Since the generally lukewarm, and sometimes outright hostile, reception of her debut album from the press however, Del Rey managed to gradually recover, releasing a string of albums which drifted further and further into atmospheric territory, leaving her R’n’B and pop influences behind her. After the critically well-received, but somewhat less popular with the public, Honeymoon, Del Rey attempted to court the public once more with Lust For Life, an album that, while regarded by the press as superior to her debut, is often seen by the fans as the weakest album in her discography. Things changed in its wake though, as Del Rey began to hang out in the studio with the multi-talented Jack Antonoff and found herself drifting into a new, folk inspired sound that allowed more space for her wandering lyrics while still keeping things more sonically present and upfront than previous ventures on Honeymoon.

One of the criticisms that has hounded Del Rey through her career is that her lyrics can feel dated, or that she’s pushing a tired ‘star in the wrong era’ aesthetic. With NFR, Del Rey continues to bring in influences from the 50s and 60s to her music, but whereas its previously started to drift a little towards pastiche, she manages to get the balance just right, creating an album that feels truly timeless. Arriving in 2019, three years into the Trump presidency and just a few months before the 2020 US Election really began kicking into full gear, NFR succeeds in capturing the atmosphere of its time without falling into the trap of sounding ‘of a time’. The marriage of social criticism and this type of music isn’t anything new – folk and folk adjacent singers have been doing it for years – but its rarely done as well as it is here.

Even on an album as uniformly great as NFR however, there are standouts. California, with its desperate plea to a friend or lover in a dire situation hangs in the air and catches in your throat as Del Rey soars into the chorus, and the beautiful simplicity of Love Song falls over you like a blanket as it wraps itself around you. Everything pales however, to the grandiose The Greatest – inarguably the best song that Del Rey has ever produced, and what might be the best summary of millennial ennui to have ever been put on record – a deep longing for rock’n’roll from a time none of us where even alive, a deep-seated sadness at its core and a difficult-to-deal-with feeling that armaggedon waits around the corner while nobody does anything to prevent it. The song is epic, a brilliant way to puncture the general calmness of the latter half of the record, and shows just how disparate Del Rey’s influences have become. If there’s one song that feels like it captures the vibe of Trump’s US, it’s this one.
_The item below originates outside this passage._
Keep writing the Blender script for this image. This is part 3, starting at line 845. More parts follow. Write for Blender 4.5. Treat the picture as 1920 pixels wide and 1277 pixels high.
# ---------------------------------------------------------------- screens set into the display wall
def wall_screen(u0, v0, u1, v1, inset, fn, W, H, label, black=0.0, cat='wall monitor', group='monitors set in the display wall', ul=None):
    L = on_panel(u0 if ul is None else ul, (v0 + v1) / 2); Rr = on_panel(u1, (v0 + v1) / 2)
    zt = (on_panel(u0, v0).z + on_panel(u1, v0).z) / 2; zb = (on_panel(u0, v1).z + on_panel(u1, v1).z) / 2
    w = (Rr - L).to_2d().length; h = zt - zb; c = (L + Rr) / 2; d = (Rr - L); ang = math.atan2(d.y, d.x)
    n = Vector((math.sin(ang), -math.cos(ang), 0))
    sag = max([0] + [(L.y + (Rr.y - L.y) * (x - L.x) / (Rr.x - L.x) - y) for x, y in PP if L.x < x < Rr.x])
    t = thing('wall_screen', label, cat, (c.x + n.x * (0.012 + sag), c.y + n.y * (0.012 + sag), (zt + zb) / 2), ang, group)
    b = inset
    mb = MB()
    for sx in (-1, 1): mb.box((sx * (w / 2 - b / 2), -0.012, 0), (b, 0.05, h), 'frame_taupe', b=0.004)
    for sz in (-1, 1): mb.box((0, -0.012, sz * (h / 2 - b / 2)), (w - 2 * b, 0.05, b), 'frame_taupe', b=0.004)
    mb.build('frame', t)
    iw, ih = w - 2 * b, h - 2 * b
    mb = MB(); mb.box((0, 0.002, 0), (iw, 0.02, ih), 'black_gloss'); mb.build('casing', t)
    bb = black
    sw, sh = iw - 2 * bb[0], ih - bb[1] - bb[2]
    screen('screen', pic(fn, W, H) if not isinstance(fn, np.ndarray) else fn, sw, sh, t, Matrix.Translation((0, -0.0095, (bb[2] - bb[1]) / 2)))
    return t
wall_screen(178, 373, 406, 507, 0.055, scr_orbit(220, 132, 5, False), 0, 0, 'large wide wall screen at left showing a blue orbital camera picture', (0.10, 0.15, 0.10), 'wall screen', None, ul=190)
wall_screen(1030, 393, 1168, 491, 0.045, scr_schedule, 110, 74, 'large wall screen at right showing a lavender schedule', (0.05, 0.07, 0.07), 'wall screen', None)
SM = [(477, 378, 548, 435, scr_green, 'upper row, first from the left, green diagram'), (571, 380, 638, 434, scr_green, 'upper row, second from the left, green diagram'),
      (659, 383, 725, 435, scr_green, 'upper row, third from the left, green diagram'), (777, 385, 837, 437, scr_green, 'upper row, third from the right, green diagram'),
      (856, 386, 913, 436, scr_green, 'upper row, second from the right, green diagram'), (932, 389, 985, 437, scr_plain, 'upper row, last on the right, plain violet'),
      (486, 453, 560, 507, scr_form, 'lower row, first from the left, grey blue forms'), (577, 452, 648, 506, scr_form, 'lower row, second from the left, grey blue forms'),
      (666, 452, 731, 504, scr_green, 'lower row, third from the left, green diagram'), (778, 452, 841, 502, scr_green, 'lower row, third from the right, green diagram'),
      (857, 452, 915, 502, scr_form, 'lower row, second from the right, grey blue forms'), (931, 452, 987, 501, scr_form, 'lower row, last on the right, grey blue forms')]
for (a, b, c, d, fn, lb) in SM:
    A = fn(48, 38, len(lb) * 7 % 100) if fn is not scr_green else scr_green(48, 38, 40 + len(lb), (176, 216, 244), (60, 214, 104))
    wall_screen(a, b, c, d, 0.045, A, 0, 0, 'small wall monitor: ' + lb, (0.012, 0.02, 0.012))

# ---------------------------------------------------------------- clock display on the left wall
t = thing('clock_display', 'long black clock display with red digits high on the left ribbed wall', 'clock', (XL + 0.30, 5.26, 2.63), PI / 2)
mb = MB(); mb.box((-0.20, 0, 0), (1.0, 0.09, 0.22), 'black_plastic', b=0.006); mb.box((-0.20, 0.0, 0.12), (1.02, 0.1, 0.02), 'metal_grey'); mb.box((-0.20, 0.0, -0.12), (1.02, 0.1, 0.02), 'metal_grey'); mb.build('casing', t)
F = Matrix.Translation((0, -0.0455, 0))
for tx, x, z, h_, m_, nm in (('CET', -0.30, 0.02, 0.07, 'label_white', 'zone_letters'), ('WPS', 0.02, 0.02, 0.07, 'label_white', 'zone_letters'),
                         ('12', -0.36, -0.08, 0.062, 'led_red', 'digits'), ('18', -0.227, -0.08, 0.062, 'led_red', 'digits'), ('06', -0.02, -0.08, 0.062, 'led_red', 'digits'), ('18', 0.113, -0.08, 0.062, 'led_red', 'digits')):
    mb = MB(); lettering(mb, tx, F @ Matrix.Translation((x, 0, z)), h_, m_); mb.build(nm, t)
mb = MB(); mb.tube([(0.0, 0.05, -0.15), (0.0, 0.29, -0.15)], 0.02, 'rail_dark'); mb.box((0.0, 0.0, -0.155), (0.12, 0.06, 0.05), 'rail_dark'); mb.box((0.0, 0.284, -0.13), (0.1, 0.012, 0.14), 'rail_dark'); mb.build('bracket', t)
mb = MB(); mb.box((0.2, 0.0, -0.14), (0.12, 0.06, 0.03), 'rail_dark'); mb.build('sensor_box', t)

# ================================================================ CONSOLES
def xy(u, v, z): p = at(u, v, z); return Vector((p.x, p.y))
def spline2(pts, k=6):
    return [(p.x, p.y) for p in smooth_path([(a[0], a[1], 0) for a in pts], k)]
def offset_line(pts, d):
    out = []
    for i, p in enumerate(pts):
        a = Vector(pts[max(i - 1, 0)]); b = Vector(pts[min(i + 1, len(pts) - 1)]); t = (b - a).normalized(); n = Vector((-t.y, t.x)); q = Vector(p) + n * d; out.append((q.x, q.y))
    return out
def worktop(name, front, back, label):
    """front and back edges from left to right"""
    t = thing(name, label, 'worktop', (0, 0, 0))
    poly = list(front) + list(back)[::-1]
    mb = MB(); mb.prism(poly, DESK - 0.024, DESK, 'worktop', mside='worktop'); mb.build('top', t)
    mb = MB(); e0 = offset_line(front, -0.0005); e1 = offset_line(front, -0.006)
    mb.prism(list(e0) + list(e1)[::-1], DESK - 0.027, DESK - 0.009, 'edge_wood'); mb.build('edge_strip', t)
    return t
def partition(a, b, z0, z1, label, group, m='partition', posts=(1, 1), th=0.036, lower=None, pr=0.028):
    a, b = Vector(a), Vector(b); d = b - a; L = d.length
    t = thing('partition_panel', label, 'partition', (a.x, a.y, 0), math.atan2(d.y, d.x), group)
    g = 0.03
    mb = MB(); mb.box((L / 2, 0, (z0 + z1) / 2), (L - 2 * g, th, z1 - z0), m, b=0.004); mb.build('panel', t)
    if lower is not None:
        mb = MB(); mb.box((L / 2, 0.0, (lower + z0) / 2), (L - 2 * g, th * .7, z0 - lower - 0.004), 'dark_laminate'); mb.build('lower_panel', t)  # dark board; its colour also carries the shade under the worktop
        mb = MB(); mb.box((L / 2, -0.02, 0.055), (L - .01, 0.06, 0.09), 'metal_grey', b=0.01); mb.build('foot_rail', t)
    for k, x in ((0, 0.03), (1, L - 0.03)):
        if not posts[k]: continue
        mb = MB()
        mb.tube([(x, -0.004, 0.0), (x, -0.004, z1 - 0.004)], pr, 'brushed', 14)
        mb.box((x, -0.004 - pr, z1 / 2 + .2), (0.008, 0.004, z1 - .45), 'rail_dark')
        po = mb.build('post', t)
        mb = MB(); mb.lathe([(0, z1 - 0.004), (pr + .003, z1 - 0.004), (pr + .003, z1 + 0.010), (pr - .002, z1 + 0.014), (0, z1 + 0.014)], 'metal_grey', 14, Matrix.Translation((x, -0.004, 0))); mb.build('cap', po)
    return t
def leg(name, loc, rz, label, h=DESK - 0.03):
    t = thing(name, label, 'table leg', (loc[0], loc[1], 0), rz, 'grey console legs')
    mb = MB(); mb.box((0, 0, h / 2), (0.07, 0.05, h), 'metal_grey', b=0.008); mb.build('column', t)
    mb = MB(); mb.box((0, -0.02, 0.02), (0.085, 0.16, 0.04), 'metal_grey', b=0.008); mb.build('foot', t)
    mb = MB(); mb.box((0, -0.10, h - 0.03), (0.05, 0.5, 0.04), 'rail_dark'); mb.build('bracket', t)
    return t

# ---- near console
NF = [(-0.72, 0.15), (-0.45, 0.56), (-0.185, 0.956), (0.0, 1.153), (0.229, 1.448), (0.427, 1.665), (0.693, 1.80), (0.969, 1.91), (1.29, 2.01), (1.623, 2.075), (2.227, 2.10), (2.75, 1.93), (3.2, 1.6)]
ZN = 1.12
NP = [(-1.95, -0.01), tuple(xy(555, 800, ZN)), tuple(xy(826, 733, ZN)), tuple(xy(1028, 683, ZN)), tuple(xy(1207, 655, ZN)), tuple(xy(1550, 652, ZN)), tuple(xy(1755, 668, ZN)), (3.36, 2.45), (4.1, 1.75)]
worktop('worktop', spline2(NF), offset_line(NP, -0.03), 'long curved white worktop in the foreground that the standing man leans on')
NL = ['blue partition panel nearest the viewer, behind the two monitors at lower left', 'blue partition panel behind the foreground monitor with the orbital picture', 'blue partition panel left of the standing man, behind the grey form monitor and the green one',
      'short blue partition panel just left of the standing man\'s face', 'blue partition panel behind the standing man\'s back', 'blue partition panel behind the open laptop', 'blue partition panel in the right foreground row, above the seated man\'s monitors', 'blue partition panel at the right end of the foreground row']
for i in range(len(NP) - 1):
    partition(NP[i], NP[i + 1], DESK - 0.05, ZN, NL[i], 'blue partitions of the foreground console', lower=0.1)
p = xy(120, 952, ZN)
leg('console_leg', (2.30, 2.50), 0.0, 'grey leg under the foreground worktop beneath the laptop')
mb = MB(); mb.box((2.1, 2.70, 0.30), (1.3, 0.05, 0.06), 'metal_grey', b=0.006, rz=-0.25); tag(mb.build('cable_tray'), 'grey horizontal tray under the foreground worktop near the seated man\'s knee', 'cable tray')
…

NFR has had a significant impact on Del Rey – follow up record Chemtrails Over The Country Club is a further dive into the sound that she birthed here, but it doesn’t quite have the same underlying grit that makes NFR so alluring to listen to. Since releasing Chemtrails, Del Rey has already begun teasing her next album, Blue Bannisters, originally planned for release this month, but, in true Del Rey fashion, has yet to be released. Once again Del Rey seems to be exploring her post NFR sound, suggesting that Del Rey herself is just as taken with its sound as everyone else is. Hopefully she manages to recapture some of the earthiness that elevated NFR and made it into a standout of Del Rey’s discography.

One thought on “Norman Fucking Rockwell!

  1. Excellent post. Does what every piece like this should do – and make you want to listen to the music. Great album title too by the way, disrespecting a painter who visually defined Americana – and, for many years, the way mainstream America saw itself. Always felt Lana Del Rey was underrated.